Con las conquistas del movimiento de derechos civiles, la aprobación de leyes destinadas a regular el comportamiento -y la desaprobación gradual y generalizada de las expresiones más vulgares de intolerancia-, los tópicos flagrantes de superioridad racial pasaron a la clandestinidad y el lenguaje adquirió un camuflaje social destinado a ocultar una visión del mundo odiosa e intolerante basada en burdas generalizaciones y en una falsa creencia en características hereditarias basadas en la raza. Prejuicios, declaraciones basadas en estereotipos como «Todos los negros son buenos atletas» o «todos los judíos son buenos con el dinero» son ejemplos de esto. Repetidos a lo largo del tiempo, estos juicios se congelan en la mente, formando un conjunto de expectativas endurecidas que dejan poco espacio para considerar la diversidad de carácter y personalidad.

Por supuesto, hay declaraciones mucho más incendiarias que no intentan ocultar su intención bajo un barniz de citas engañosas de «virtudes racializadas», pero los efectos son los mismos – dan forma a nuestra realidad e informan sobre cómo nos relacionamos unos con otros. Pueden diferir ligeramente en la forma pero comparten la misma sustancia. Ambos brotan de la misma raíz podrida.

Este legado de estereotipos étnicos enmarca gran parte del discurso actual sobre la raza. Declaraciones como «ustedes siempre hacen esto» o «esa gente nunca hace eso», son acusaciones muy amplias. Expulsan a poblaciones enteras conectadas por una sola variable de color de piel, cultura o clase con patrones de comportamiento que pueden estar muy extendidos entre grupos de personas pero que no representan plenamente a todos los miembros de una población o grupo. Una frase como «la policía» en contraposición a «ciertos miembros de la policía» o «algunos oficiales de policía» son distinciones sutiles que conllevan consecuencias significativas para nuestra capacidad de reconocer las diferencias distintivas entre las poblaciones. «Los negros hacen esto» o «los blancos hacen aquello» son afirmaciones menos exactas que decir, por ejemplo, «basado en mi experiencia he aprendido esto».

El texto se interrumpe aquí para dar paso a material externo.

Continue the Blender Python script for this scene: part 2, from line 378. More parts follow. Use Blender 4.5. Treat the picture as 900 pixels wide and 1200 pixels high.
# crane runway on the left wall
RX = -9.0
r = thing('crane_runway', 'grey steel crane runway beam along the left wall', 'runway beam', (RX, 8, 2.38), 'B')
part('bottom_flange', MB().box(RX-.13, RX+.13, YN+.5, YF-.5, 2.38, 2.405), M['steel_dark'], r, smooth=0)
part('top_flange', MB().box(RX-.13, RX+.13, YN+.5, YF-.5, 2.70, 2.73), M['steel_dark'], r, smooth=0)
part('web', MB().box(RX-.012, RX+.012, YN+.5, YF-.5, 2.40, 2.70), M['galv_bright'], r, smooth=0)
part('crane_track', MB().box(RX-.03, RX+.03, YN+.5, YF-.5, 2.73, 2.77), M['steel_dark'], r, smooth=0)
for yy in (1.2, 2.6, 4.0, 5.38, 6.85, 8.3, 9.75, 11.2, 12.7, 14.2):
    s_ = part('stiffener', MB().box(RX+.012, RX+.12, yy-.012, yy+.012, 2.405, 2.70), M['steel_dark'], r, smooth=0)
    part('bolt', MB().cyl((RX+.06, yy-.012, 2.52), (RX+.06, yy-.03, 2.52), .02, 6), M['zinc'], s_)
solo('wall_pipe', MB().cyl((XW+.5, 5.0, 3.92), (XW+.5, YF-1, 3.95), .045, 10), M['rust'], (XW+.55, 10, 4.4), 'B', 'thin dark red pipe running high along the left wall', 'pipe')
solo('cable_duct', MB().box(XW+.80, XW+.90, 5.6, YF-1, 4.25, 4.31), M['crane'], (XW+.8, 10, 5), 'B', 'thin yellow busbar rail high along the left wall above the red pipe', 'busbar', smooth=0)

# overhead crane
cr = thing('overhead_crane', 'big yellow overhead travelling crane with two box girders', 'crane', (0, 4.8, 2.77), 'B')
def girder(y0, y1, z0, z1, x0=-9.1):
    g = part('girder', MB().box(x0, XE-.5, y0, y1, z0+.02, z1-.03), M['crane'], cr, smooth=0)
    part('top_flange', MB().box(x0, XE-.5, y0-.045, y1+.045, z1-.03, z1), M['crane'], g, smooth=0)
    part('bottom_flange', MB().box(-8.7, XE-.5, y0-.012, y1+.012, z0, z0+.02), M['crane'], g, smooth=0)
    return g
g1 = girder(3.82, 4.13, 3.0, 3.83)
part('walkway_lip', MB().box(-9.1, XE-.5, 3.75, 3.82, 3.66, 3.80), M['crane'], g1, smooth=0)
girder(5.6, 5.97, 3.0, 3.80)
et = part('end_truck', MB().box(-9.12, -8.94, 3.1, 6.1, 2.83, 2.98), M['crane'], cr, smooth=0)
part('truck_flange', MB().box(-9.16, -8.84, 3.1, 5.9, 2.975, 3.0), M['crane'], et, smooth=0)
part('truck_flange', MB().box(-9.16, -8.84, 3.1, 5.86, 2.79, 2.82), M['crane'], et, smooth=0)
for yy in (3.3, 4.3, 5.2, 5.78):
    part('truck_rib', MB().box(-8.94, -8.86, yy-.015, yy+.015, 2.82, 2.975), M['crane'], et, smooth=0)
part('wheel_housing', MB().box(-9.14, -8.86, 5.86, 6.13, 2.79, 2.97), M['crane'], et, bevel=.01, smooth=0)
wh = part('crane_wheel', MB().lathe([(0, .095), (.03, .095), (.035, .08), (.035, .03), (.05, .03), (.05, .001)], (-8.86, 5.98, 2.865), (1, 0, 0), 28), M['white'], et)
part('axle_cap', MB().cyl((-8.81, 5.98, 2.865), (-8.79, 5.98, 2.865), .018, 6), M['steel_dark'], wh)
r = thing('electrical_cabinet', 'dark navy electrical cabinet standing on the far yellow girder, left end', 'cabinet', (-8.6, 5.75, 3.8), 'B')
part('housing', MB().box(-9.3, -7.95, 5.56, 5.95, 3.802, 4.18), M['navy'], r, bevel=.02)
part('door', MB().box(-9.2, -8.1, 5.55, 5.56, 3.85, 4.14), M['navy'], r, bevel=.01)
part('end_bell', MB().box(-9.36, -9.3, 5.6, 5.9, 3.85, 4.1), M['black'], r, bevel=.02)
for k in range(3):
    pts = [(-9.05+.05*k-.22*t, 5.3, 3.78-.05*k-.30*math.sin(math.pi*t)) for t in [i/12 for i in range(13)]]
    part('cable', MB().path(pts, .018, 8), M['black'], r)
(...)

El primero imita la problemática tradición de los juicios declarativos universales, mientras que el segundo localiza un punto de vista particular basado en una experiencia limitada. En cierto sentido, nos hemos convertido en cuidadores descuidados de la capacidad creativa del discurso en nuestros esfuerzos por erradicar la plaga del racismo de nuestra sociedad. En nuestros intentos de entablar conversaciones significativas, a veces elegimos modos de expresión ineficaces que acogen a algunos dentro de un círculo de aceptación y dejan fuera a otros.

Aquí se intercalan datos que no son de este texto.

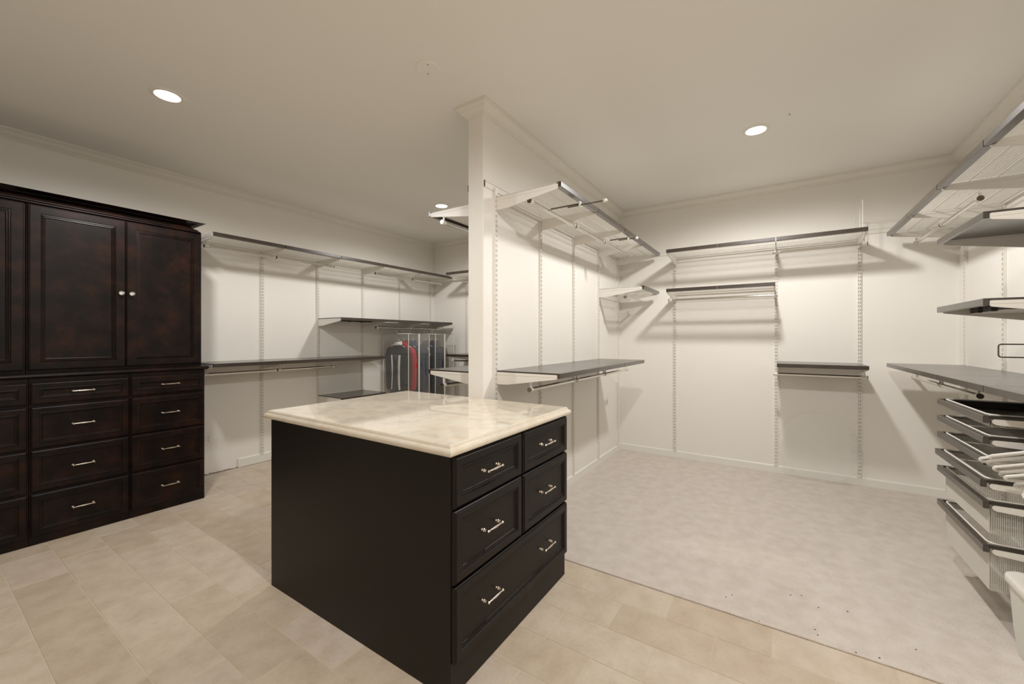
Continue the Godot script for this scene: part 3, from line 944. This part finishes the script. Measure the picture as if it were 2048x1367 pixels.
	for k in 7:
		var a := PI / 2 * k / 6.0
		lp.append(Vector3(0, -hw + 0.012 - 0.012 * sin(a), o - 0.012 + 0.012 * cos(a)))
	lp.append(Vector3(0, -hw, 0.014))
	single("wire_hook", MB.new().tube(lp, 0.0034, 8), M.dark_chrome, "grey rounded wire loop hook standing out from the right wall below the head-high shelf", "hook", Vector3(RX, 1.2325, -3.24), -PI / 2)
	# slim trays under two solid shelves
	for e in [["R", -3.17, 1.474], ["R", -3.01, 1.474], ["R", -2.84, 1.474], ["L", -2.86, 1.531], ["L", -3.03, 1.531], ["L", -3.20, 1.531]]:
		var right: bool = e[0] == "R"
		var nth: String = ["farthest", "middle", "nearest"][[-3.17, -3.01, -2.84].find(e[1])] if right else ["nearest", "middle", "farthest"][[-2.86, -3.03, -3.20].find(e[1])]
		var t := thing("sliding_tray", "slim dark white-lipped tray under the %s, %s of three" % ["head-high right-wall shelf" if right else "raised shelf above the garment bags", nth], "tray", on_wall(e[0], e[1], e[2] - 0.010), turn_of(e[0]), "trays under solid shelves")
		part("tray_body", MB.new().prism(PackedVector2Array([Vector2(-0.055, 0), Vector2(0.055, 0), Vector2(0.045, -0.030), Vector2(-0.045, -0.030)]), 0.03, 0.335), M.walnut_dark, t)
		part("lip", MB.new().box(Vector3(0, -0.033, 0.18), Vector3(0.10, 0.005, 0.315), 0.002), M.white_metal, t)

# ------------------------------------------------------------------ mesh drawers
func basket_mesh(wd: float, dp: float, h: float) -> ArrayMesh:
	var m := MB.new()
	var s := 0.0062
	var r := 0.0009
	var x0 := -wd / 2
	var x1 := wd / 2
	var z0 := 0.0
	var z1 := dp
	# U-shaped wires across x, U-shaped wires across z, hoops round the sides
	var cx := int(dp / s)
	for k in cx + 1:
		var z := z0 + dp * k / cx
		m.tube(PackedVector3Array([Vector3(x0, 0, z), Vector3(x0, -h, z)]), r, 3, false)
		m.tube(PackedVector3Array([Vector3(x1, 0, z), Vector3(x1, -h, z)]), r, 3, false)
		m.tube(PackedVector3Array([Vector3(x0, -h, z), Vector3(x1, -h, z)]), r, 3, false)
	var cz := int(wd / s)
	for k in cz + 1:
		var x := x0 + wd * k / cz
		m.tube(PackedVector3Array([Vector3(x, 0, z0), Vector3(x, -h, z0)]), r, 3, false)
		m.tube(PackedVector3Array([Vector3(x, 0, z1), Vector3(x, -h, z1)]), r, 3, false)
		m.tube(PackedVector3Array([Vector3(x, -h, z0), Vector3(x, -h, z1)]), r, 3, false)
	var cy := int(h / s)
	for k in cy:
		var y := -h * k / cy
		m.tube(PackedVector3Array([Vector3(x0, y, z0), Vector3(x1, y, z0), Vector3(x1, y, z1), Vector3(x0, y, z1)]), r, 3, false, true)
	return m.mesh()

func build_drawers() -> void:
	var tops := [0.960, 0.868, 0.775, 0.678, 0.585, 0.394]
	var hs := [0.050, 0.045, 0.045, 0.045, 0.145, 0.205]
	var names := ["topmost with dark tray", "second from top", "third from top", "fourth, with hangers", "fifth from top", "lowest and deepest"]
	var wd := 0.616
	for k in 6:
		var t := thing("wire_basket", "white mesh pull-out basket with dark frame on the right wall, " + names[k], "basket", Vector3(RX, tops[k], -2.930), -PI / 2, "pull-out baskets on the right wall")
		# local x = world z, local z = out from the wall
		var fo := 0.460 if k != 3 else 0.468
		part("front_edge", MB.new().box(Vector3(0, -0.0155, fo - 0.010), Vector3(wd, 0.031, 0.020), 0.002), M.walnut, t, Vector3.ZERO, "dark wood-look front rail")
		var fr := MB.new()
		for s in [-1.0, 1.0]:
			fr.box(Vector3(s * (wd / 2 - 0.012), -0.006, (fo - 0.02 + 0.02) / 2), Vector3(0.024, 0.012, fo - 0.041), 0.002)
		fr.box(Vector3(0, -0.006, 0.028), Vector3(wd - 0.05, 0.012, 0.016), 0.002)
		part("frame", fr, M.walnut_dark, t)
		var rw := wd - 0.056
		var rd := fo - 0.066
		var ring := PackedVector3Array()
		var rr := 0.030
		for c in [[-1, -1, PI], [1, -1, -PI / 2], [1, 1, 0.0], [-1, 1, PI / 2]]:
			for j in 5:
				var a: float = c[2] + PI / 2 * j / 4.0
				ring.append(Vector3(c[0] * (rw / 2 - rr) + rr * cos(a), 0.0015, 0.040 + rd / 2 + c[1] * (rd / 2 - rr) + rr * sin(a)))
		part("rim_wire", MB.new().tube(ring, 0.0042, 6, false, true), M.white_metal, t, Vector3.ZERO, "bright rounded rim wire")
		var bk := "basket%.3f" % hs[k]
		if not cache.has(bk): cache[bk] = basket_mesh(rw - 0.006, rd - 0.006, hs[k])
		var b := part("mesh_basket", cache[bk], M.wire, t, Vector3(0, -0.001, 0.043))
		b.set_meta("kind", "stuff")
		for s in [-1.0, 1.0]:
			var arm := MB.new()
			arm.prism(PackedVector2Array([Vector2(0.0165, -0.062), Vector2(0.0165, -0.0135), Vector2(fo - 0.034, -0.0135), Vector2(fo - 0.028, -0.020), Vector2(fo - 0.030, -0.032), Vector2(fo - 0.040, -0.038)]), -0.005, 0.005)
			arm.xf(Transform3D(Basis(Vector3(0, 0, 1), Vector3(0, 1, 0), Vector3(-1, 0, 0)), Vector3(s * (wd / 2 - 0.008), 0, 0)))
			part("runner", arm, M.white_metal, t, Vector3.ZERO, "white side runner")
		if k == 0:
			var tr := MB.new()
			tr.box(Vector3(0, -0.036, 0.24), Vector3(rw - 0.03, 0.004, rd - 0.03))
			tr.box(Vector3(-rw / 2 + 0.012, -0.018, 0.24), Vector3(0.004, 0.034, rd - 0.03))
			part("inner_tray", tr, M.walnut_dark, t, Vector3.ZERO, "dark inner tray")
			# far side wall of the tray with its hand hole
			var outer := PackedVector2Array([Vector2(0.055, -0.034), Vector2(0.425, -0.034), Vector2(0.425, 0.0), Vector2(0.055, 0.0)])
			var w2 := MB.new()
			w2.box(Vector3(0.262, -0.018, 0.1), Vector3(0.004, 0.034, 0.10))
			w2.box(Vector3(0.262, -0.018, 0.36), Vector3(0.004, 0.034, 0.09))
			w2.box(Vector3(0.262, -0.030, 0.23), Vector3(0.004, 0.010, 0.17))
			part("tray_side", w2, M.walnut_dark, t)
			var hp := PackedVector3Array([Vector3(0.262, 0.0, 0.305), Vector3(0.262, -0.018, 0.303), Vector3(0.262, -0.024, 0.296), Vector3(0.262, -0.0245, 0.165), Vector3(0.262, -0.018, 0.157), Vector3(0.262, 0.0, 0.155)])
			part("hand_hole_trim", MB.new().tube(hp, 0.003, 6), M.dark_chrome, t)

func hanger_path(wd: float, drop: float) -> PackedVector3Array:
	# closed outline in the (x, y) plane: tip at x = 0, arms rise to the neck, bottom bar
	var p := PackedVector3Array()
	var r := 0.012
	for k in 9:
		var a := PI / 2 + PI * k / 8.0
		p.append(Vector3(r + r * cos(a), r * sin(a), 0))
	p.append(Vector3(wd * 0.5, -r, 0))
	for k in 9:
		var a := -PI / 2 + PI * k / 8.0
		p.append(Vector3(wd - r + r * cos(a), r * sin(a), 0))
	p.append(Vector3(wd * 0.78, drop * 0.45, 0))
	p.append(Vector3(wd * 0.53, drop, 0))
	p.append(Vector3(wd * 0.47, drop, 0))
	p.append(Vector3(wd * 0.22, drop * 0.45, 0))
	return p

func build_hangers() -> void:
	var where := ["farthest back in the pile", "second from the back", "third from the back", "fourth from the back", "third from the front", "second from the front", "the thick tube on top of the pile"]
	for k in 7:
		var clear := k in [1, 3, 5]
		var t := thing("clothes_hanger", "%s plastic hanger piled on the fourth basket, %s" % ["clear" if clear else "white", where[k]], "hanger", Vector3(0, 0, 0), 0.0, "hangers piled on the basket")
		var x: float = [0.742, 0.760, 0.771, 0.785, 0.790, 0.812, 0.764][k]
		var y: float = [0.770, 0.764, 0.747, 0.730, 0.722, 0.700, 0.790][k]
		var z: float = [-2.600, -2.582, -2.560, -2.545, -2.520, -2.500, -2.575][k]
		var basis := Basis(Vector3(0.985, 0.10, 0.05).normalized(), Vector3(0.0, 0.8, 0.6).normalized(), Vector3(0, -0.6, 0.8).normalized()).orthonormalized()
		t.transform = Transform3D(basis, Vector3(x, y, z))
		var wd := 0.40
		var m := MB.new().tube(hanger_path(wd, 0.085), 0.0062 if not clear else 0.0075, 8, false, true)
		part("shoulders", m, M.clear_plastic if clear else M.plastic, t)
		var hk := PackedVector3Array([Vector3(wd / 2, 0.085, 0), Vector3(wd / 2, 0.115, 0)])
		for j in 9:
			var a := -PI / 2 + PI * 1.25 * j / 8.0
			hk.append(Vector3(wd / 2 + 0.02 * cos(a), 0.137 + 0.02 * sin(a), 0))
		part("hook", MB.new().tube(hk, 0.002, 6), M.chrome, t)
	# the flat one in front
	var f := thing("clothes_hanger", "white flat plastic hanger with a curled notch, foremost on the fourth basket", "hanger", Vector3(0, 0, 0), 0.0, "hangers piled on the basket")
	f.transform = Transform3D(Basis(Vector3(0.97, 0.24, 0.03).normalized(), Vector3(-0.2, 0.75, -0.6).normalized(), Vector3(-0.16, 0.57, 0.80)).orthonormalized(), Vector3(0.826, 0.664, -2.470))
	var poly := PackedVector2Array([Vector2(0.012, 0.030), Vector2(-0.004, 0.014), Vector2(-0.006, 0.0), Vector2(0.004, -0.012), Vector2(0.020, -0.016), Vector2(0.036, -0.010), Vector2(0.038, 0.004), Vector2(0.030, 0.018), Vector2(0.036, 0.026), Vector2(0.05, 0.024), Vector2(0.37, 0.075), Vector2(0.36, 0.100), Vector2(0.18, 0.105), Vector2(0.06, 0.060)])
	part("shoulders", MB.new().prism(poly, -0.0025, 0.0025), M.plastic, f)
	var nk := PackedVector3Array()
	for j in 9:
		var a := PI * 1.4 * j / 8.0 + 0.4
		nk.append(Vector3(0.050 + 0.008 * cos(a), 0.010 + 0.008 * sin(a), 0))
	part("notch", MB.new().tube(nk, 0.002, 6), M.plastic, f)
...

Las enseñanzas de Bahá’u’lláh conducen a la humanidad hacia una conciencia superior que requiere una supervisión vigilante y observadora de la profunda capacidad del lenguaje para enmarcar la realidad. En 1988, la Casa Universal de Justicia, el órgano administrativo internacional que rige a los bahá’ís, explicó la sabiduría de ser conscientes de qué, cuándo y cómo hablamos:

«El lenguaje es un fenómeno poderoso. Su liberación puede ser ensalzada como también temida. Esta requiere un ejercicio agudo de juicio, ya que tanto la limitación de la palabra como su exceso pueden tener consecuencias nefastas. Así pues, en el sistema de Bahá’u’lláh existen los controles y equilibrios necesarios para los usos beneficiosos de esta libertad en el desarrollo ulterior de la sociedad». – [Traducción provisional]

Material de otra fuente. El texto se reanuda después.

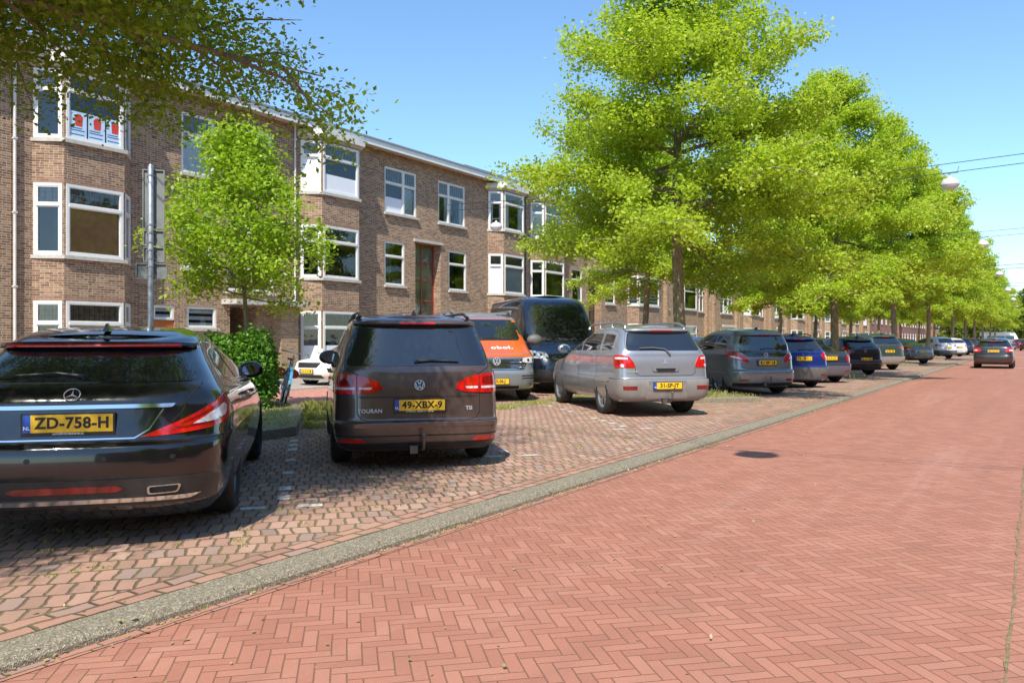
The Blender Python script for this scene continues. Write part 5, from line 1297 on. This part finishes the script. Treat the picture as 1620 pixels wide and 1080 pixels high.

Consciente de sus capacidades constructivas y destructivas, una humanidad en proceso de maduración irá forzando gradualmente las impurezas retrógradas que inhiben las facultades restauradoras del lenguaje. Conscientes de que «las herramientas del maestro nunca desmantelarán su casa» -como tan elocuentemente afirmó la gran poetisa y escritora Audre Lorde-, optaremos progresivamente por forjar nuevas modalidades de expresión que eviten las reseñas trilladas y las generalizaciones groseras.

Como escribió la Casa Universal de Justicia en julio 2020: “…el poder de transformar el mundo tiene su origen en el amor, el amor que se genera en la relación con lo divino, el amor que arde entre los miembros de una comunidad, el amor que se transmite sin restricciones a todos los seres humanos. Este amor divino, prendido por la Palabra de Dios, lo propagan almas encendidas por medio de conversaciones íntimas que crean nuevas susceptibilidades en los corazones humanos, abren las mentes a la persuasión moral, y distienden el control de las normas y sistemas sociales sesgados para que adopten gradualmente una nueva forma acorde con los requisitos de la mayoría de edad de la humanidad”.

Sí lograremos desarrollar nuestra capacidad colectiva para crear espacios inclusivos fundamentados en la verdad y activados por la fuerza dinámica del amor divino.